What is asked:
Restate all the material verbatim, except for the pictures.

Information supplied:

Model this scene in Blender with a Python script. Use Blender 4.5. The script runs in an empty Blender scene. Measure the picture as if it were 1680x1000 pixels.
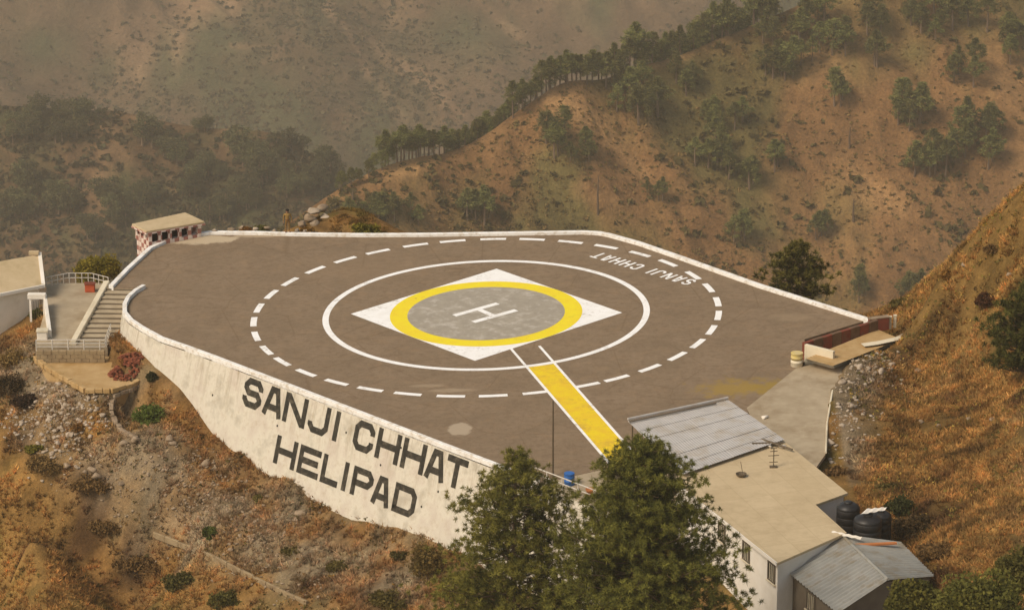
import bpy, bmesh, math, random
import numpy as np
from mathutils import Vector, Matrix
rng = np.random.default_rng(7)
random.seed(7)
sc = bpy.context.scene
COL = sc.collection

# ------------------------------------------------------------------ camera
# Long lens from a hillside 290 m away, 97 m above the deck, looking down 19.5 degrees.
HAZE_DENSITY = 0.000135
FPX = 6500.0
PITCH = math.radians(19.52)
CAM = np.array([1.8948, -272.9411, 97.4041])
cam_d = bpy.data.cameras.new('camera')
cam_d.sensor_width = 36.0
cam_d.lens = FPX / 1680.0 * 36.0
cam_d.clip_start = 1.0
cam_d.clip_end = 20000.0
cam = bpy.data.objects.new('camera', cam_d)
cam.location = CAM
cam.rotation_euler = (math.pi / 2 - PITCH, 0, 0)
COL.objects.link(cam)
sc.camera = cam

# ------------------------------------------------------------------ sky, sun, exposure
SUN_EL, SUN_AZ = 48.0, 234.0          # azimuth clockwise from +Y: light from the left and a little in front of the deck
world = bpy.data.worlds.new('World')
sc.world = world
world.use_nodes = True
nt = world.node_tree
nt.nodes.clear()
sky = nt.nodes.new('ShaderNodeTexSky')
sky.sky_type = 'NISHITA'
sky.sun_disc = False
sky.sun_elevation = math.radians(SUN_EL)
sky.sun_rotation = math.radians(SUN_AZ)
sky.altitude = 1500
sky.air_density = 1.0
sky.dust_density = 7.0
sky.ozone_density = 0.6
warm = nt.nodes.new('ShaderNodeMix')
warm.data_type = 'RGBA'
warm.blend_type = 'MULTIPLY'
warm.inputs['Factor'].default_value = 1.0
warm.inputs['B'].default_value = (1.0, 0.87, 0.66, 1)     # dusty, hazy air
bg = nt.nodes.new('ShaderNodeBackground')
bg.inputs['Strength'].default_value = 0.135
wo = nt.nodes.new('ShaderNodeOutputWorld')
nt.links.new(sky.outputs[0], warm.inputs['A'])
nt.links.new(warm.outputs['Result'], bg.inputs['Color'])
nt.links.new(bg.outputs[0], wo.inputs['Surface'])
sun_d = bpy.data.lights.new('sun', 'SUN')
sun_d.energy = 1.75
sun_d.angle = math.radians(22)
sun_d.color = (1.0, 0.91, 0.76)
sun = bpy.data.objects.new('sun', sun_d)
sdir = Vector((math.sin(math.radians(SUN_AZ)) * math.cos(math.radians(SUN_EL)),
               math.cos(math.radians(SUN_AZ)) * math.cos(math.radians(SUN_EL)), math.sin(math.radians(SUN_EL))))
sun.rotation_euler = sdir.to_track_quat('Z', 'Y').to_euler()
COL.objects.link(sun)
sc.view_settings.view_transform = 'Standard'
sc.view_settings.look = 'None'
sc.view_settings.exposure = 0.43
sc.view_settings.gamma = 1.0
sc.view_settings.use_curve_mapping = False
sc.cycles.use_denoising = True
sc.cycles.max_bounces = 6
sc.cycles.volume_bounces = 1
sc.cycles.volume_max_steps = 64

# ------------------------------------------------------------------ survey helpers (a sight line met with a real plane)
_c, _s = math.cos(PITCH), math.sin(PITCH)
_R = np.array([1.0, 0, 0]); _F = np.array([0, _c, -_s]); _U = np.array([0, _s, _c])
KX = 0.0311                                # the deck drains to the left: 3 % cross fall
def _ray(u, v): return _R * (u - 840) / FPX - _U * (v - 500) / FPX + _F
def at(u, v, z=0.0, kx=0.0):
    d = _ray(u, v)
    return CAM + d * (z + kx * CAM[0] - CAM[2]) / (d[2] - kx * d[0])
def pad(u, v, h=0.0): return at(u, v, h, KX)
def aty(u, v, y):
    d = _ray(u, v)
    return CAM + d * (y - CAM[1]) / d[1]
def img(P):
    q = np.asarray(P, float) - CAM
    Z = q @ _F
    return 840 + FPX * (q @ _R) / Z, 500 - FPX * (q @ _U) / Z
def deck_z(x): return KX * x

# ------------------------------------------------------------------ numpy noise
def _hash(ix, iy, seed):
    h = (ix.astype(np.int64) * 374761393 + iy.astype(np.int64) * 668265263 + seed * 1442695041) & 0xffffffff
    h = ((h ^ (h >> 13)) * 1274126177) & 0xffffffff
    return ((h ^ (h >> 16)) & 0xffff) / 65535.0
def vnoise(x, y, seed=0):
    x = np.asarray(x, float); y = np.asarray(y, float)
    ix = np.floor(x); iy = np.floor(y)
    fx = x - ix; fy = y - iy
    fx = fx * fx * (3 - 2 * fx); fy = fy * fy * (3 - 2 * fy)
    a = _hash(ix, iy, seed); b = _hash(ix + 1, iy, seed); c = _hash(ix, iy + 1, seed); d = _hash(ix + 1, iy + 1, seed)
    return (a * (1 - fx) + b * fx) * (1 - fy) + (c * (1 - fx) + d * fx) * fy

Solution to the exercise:
Model this scene in Blender with a Python script. Use Blender 4.5. The script runs in an empty Blender scene. Measure the picture as if it were 1680x1000 pixels.
import bpy, bmesh, math, random
import numpy as np
from mathutils import Vector, Matrix
rng = np.random.default_rng(7)
random.seed(7)
sc = bpy.context.scene
COL = sc.collection

# ------------------------------------------------------------------ camera
# Long lens from a hillside 290 m away, 97 m above the deck, looking down 19.5 degrees.
HAZE_DENSITY = 0.000135
FPX = 6500.0
PITCH = math.radians(19.52)
CAM = np.array([1.8948, -272.9411, 97.4041])
cam_d = bpy.data.cameras.new('camera')
cam_d.sensor_width = 36.0
cam_d.lens = FPX / 1680.0 * 36.0
cam_d.clip_start = 1.0
cam_d.clip_end = 20000.0
cam = bpy.data.objects.new('camera', cam_d)
cam.location = CAM
cam.rotation_euler = (math.pi / 2 - PITCH, 0, 0)
COL.objects.link(cam)
sc.camera = cam

# ------------------------------------------------------------------ sky, sun, exposure
SUN_EL, SUN_AZ = 48.0, 234.0          # azimuth clockwise from +Y: light from the left and a little in front of the deck
world = bpy.data.worlds.new('World')
sc.world = world
world.use_nodes = True
nt = world.node_tree
nt.nodes.clear()
sky = nt.nodes.new('ShaderNodeTexSky')
sky.sky_type = 'NISHITA'
sky.sun_disc = False
sky.sun_elevation = math.radians(SUN_EL)
sky.sun_rotation = math.radians(SUN_AZ)
sky.altitude = 1500
sky.air_density = 1.0
sky.dust_density = 7.0
sky.ozone_density = 0.6
warm = nt.nodes.new('ShaderNodeMix')
warm.data_type = 'RGBA'
warm.blend_type = 'MULTIPLY'
warm.inputs['Factor'].default_value = 1.0
warm.inputs['B'].default_value = (1.0, 0.87, 0.66, 1)     # dusty, hazy air
bg = nt.nodes.new('ShaderNodeBackground')
bg.inputs['Strength'].default_value = 0.135
wo = nt.nodes.new('ShaderNodeOutputWorld')
nt.links.new(sky.outputs[0], warm.inputs['A'])
nt.links.new(warm.outputs['Result'], bg.inputs['Color'])
nt.links.new(bg.outputs[0], wo.inputs['Surface'])
sun_d = bpy.data.lights.new('sun', 'SUN')
sun_d.energy = 1.75
sun_d.angle = math.radians(22)
sun_d.color = (1.0, 0.91, 0.76)
sun = bpy.data.objects.new('sun', sun_d)
sdir = Vector((math.sin(math.radians(SUN_AZ)) * math.cos(math.radians(SUN_EL)),
               math.cos(math.radians(SUN_AZ)) * math.cos(math.radians(SUN_EL)), math.sin(math.radians(SUN_EL))))
sun.rotation_euler = sdir.to_track_quat('Z', 'Y').to_euler()
COL.objects.link(sun)
sc.view_settings.view_transform = 'Standard'
sc.view_settings.look = 'None'
sc.view_settings.exposure = 0.43
sc.view_settings.gamma = 1.0
sc.view_settings.use_curve_mapping = False
sc.cycles.use_denoising = True
sc.cycles.max_bounces = 6
sc.cycles.volume_bounces = 1
sc.cycles.volume_max_steps = 64

# ------------------------------------------------------------------ survey helpers (a sight line met with a real plane)
_c, _s = math.cos(PITCH), math.sin(PITCH)
_R = np.array([1.0, 0, 0]); _F = np.array([0, _c, -_s]); _U = np.array([0, _s, _c])
KX = 0.0311                                # the deck drains to the left: 3 % cross fall
def _ray(u, v): return _R * (u - 840) / FPX - _U * (v - 500) / FPX + _F
def at(u, v, z=0.0, kx=0.0):
    d = _ray(u, v)
    return CAM + d * (z + kx * CAM[0] - CAM[2]) / (d[2] - kx * d[0])
def pad(u, v, h=0.0): return at(u, v, h, KX)
def aty(u, v, y):
    d = _ray(u, v)
    return CAM + d * (y - CAM[1]) / d[1]
def img(P):
    q = np.asarray(P, float) - CAM
    Z = q @ _F
    return 840 + FPX * (q @ _R) / Z, 500 - FPX * (q @ _U) / Z
def deck_z(x): return KX * x

# ------------------------------------------------------------------ numpy noise
def _hash(ix, iy, seed):
    h = (ix.astype(np.int64) * 374761393 + iy.astype(np.int64) * 668265263 + seed * 1442695041) & 0xffffffff
    h = ((h ^ (h >> 13)) * 1274126177) & 0xffffffff
    return ((h ^ (h >> 16)) & 0xffff) / 65535.0
def vnoise(x, y, seed=0):
    x = np.asarray(x, float); y = np.asarray(y, float)
    ix = np.floor(x); iy = np.floor(y)
    fx = x - ix; fy = y - iy
    fx = fx * fx * (3 - 2 * fx); fy = fy * fy * (3 - 2 * fy)
    a = _hash(ix, iy, seed); b = _hash(ix + 1, iy, seed); c = _hash(ix, iy + 1, seed); d = _hash(ix + 1, iy + 1, seed)
    return (a * (1 - fx) + b * fx) * (1 - fy) + (c * (1 - fx) + d * fx) * fy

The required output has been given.